El-Sisi arrived in Aswan's South Valley to inspect lands in Toshka during a ceremony held to open the wheat harvest season.

The visit is part of the state’s efforts to establish integrated agricultural communities with great economic returns, help ensure food security, increase exports, make a breakthrough in agriculture, and generate thousands of job opportunities, read a statement by the presidential spokesman.

During the tour, El-Sisi was apprised of the different types of harvests and visited greenhouses, wheat, sesame, and palm farms.

The president was accompanied by Prime Minister Mostafa Madbouly, Minister of Agriculture El-Sayed El-Quseir, Supply Minister Ali Moselhi, and Armed Forces commanders.

The wheat harvest season in Egypt starts this year on 1 April, instead of 15 April, and will run through the end of August.

Egypt's Minister of Agriculture stated on Thursday that the country’s cultivated area of wheat in the 2021/2022 season is 3.65 million feddans, and the productivity is expected to hit 10 million tons, of which the country seeks to collect about 5-6 million tons from farmers.

Harvest rates are estimated to reach 17 percent in April and 75 percent in May, while the remaining will be harvested in June, El-Quseir said.

Egyptian officials have repeatedly offered assurances that after receiving local supplies from the current harvest season – which if reached six million tonnes would be up by 2.5 million tons than in 2021 – Egypt’s needs of wheat would be met until almost the end of the year.

The increase, according to previous remarks by the Ministry of Agriculture, is the result of increasing the amount of land devoted to wheat cultivation by more than 400,000 feddans last year.

It also came as a result of El-Sisi’s directives to the government to provide farmers with incentives to sell more of their crop to the Ministry of Supply and Internal Trade.

The officials' assurances come despite the disruption of grain supplies from Black Sea ports to the Middle East and North Africa due to the Russia-Ukraine war.

Together, Russia and Ukraine account for nearly 30 percent of global wheat exports.

Egypt is the world’s top wheat importer.

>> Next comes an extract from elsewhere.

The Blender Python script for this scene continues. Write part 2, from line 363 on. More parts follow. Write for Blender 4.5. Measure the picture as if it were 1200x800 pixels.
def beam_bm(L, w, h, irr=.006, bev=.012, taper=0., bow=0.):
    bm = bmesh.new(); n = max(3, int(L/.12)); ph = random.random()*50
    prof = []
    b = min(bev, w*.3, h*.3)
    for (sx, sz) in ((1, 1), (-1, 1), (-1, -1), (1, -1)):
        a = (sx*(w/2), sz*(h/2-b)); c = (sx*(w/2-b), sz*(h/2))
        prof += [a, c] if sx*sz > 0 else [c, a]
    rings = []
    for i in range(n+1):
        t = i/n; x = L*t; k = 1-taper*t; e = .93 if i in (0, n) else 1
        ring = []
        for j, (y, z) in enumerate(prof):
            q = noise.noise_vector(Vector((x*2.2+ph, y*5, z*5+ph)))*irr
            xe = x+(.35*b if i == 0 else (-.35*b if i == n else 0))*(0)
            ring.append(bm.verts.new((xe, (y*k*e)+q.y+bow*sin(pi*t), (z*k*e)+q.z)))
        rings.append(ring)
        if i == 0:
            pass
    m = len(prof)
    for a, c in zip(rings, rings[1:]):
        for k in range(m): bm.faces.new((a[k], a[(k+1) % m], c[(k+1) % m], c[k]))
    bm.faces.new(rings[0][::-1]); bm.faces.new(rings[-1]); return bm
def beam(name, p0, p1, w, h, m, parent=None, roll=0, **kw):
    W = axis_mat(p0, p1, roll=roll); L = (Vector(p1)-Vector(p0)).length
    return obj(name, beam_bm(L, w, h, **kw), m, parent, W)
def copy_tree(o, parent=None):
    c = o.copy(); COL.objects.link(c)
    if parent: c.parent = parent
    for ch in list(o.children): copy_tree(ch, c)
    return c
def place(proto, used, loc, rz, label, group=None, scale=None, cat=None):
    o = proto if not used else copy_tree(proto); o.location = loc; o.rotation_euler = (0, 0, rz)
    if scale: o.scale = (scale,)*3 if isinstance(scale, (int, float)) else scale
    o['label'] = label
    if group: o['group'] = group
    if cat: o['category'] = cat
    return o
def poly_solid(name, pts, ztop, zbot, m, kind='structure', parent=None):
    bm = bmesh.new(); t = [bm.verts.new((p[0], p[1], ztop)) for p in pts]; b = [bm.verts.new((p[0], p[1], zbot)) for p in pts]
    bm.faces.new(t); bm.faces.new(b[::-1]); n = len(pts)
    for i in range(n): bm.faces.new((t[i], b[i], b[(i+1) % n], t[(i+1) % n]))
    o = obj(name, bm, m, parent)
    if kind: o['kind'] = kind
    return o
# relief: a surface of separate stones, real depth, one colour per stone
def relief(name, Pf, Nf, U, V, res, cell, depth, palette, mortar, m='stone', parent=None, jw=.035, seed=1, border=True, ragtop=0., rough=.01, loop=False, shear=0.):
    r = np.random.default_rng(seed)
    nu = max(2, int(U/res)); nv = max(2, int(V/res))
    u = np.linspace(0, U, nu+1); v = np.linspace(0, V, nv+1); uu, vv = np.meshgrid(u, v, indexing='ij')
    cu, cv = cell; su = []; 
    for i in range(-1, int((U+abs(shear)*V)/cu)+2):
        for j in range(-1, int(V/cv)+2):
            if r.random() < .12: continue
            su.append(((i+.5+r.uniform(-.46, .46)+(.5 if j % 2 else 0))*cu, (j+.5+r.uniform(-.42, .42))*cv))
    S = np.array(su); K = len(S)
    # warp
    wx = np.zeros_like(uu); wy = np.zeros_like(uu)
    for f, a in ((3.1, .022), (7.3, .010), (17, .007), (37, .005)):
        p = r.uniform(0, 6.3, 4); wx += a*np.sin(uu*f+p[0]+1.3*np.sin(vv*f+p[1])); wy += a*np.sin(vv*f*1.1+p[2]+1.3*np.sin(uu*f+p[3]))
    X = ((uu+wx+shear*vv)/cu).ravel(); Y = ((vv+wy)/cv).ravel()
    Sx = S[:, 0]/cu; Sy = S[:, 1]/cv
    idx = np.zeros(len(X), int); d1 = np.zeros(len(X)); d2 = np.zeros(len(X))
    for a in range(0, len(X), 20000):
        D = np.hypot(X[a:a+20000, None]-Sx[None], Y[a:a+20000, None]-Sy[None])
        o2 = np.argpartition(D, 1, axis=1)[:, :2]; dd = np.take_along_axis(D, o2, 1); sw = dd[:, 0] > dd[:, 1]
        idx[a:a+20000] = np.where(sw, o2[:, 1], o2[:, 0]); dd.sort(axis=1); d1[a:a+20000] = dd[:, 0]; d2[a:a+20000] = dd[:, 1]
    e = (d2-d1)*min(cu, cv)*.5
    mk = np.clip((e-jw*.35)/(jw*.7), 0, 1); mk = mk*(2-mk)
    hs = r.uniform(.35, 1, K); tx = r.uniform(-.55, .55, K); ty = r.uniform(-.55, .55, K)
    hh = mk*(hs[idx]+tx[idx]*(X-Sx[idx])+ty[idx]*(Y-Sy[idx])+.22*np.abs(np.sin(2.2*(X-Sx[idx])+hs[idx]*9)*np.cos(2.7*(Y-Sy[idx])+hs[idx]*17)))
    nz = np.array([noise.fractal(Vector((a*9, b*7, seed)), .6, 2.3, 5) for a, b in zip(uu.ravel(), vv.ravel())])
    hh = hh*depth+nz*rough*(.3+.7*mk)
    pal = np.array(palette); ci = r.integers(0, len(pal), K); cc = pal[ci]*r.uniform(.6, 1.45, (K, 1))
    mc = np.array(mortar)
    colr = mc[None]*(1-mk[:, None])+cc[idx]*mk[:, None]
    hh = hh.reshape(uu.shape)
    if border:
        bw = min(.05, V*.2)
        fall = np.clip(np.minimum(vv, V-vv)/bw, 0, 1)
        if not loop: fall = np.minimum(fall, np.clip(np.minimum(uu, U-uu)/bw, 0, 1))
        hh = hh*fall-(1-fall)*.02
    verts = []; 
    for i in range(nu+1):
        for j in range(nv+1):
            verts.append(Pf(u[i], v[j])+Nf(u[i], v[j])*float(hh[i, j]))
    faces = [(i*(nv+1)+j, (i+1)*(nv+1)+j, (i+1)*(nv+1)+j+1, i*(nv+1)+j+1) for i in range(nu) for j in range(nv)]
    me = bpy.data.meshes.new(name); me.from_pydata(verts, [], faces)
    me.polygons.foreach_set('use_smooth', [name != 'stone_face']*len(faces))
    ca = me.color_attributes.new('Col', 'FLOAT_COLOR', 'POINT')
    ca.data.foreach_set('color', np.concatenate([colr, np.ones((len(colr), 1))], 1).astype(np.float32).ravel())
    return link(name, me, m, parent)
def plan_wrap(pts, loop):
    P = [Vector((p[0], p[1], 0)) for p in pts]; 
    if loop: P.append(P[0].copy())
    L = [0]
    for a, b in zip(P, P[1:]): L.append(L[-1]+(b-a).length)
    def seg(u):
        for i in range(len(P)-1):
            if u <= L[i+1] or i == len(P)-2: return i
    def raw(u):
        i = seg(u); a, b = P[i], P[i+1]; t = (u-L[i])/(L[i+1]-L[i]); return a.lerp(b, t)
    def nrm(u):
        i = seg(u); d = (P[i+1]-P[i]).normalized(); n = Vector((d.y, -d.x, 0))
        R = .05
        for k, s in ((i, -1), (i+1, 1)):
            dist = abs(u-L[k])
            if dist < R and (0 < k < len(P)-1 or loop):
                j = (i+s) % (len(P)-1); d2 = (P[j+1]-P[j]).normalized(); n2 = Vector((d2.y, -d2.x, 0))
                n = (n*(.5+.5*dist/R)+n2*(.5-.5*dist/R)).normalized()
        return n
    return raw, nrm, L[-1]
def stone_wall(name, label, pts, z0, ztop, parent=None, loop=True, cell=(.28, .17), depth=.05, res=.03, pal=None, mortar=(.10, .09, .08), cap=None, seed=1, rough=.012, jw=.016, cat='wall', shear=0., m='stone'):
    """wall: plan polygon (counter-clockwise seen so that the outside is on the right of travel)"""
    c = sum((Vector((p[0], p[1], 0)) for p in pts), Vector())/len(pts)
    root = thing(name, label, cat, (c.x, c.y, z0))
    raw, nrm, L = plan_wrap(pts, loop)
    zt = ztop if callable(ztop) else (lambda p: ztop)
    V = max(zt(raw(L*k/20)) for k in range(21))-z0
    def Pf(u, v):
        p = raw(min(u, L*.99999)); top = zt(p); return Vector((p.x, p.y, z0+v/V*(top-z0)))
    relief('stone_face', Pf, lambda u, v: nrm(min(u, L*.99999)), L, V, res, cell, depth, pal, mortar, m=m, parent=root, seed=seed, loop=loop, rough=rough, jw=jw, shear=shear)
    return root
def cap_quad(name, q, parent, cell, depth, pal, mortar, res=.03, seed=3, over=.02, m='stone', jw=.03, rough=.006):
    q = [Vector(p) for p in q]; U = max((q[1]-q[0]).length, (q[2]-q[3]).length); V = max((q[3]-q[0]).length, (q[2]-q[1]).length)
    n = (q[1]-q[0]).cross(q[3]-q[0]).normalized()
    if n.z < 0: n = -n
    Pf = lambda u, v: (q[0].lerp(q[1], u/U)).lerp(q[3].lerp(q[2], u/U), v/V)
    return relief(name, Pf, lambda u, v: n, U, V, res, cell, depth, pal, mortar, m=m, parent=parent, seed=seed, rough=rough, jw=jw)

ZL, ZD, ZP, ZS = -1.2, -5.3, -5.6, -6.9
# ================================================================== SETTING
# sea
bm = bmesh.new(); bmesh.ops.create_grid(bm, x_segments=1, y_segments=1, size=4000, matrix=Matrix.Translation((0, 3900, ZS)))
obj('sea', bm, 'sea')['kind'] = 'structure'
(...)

It receives around 80 percent of its wheat imports from Russia and Ukraine.

The country is currently in talks with other markets, including non-European countries.

In mid-April, El-Quseir announced that India is the latest in the list of countries that will serve as an alternative source of wheat for Egypt.

During the ceremony on Thursday, El-Sisi inaugurated via video conference a number of new silos in Sharqiya, Giza, Qalioubiya, and Ismailia within the framework of the national silos project, reported the Egyptian State news agency MENA.

The project includes silos with a capacity of 90,000 tons in New Salhiya city in Sharqiya, a silos complex with a capacity of 90,000 tons in Arab El-Ulayqat city in Qalioubiya, a silos complex with a capacity of 60,000 tons in Beni Salama city in Giza, and a silo with a capacity of 30,000 tons in Abu Suwir in Ismailia.

In December 2021, El-Sisi inaugurated a number of land reclamation projects in Toshka, reportedly the largest of their kind in the Middle East. The projects are meant to achieve self-sufficiency in wheat, an Egyptian staple.

The project was originally launched in 1997 during the tenure of late president Hosni Mubarak to reclaim and cultivate 540,000 feddans. It was originally scheduled for completion in 2017.

The project aims to increase habitable land from five to 25 percent, expand agricultural production, and create new job opportunities away from the dense arable lands of the Delta and Nile Valley.

Work at the Toshka project, widely deemed futile by experts who questioned its feasibility, stopped in 2008 before it was revived by El-Sisi in July 2020.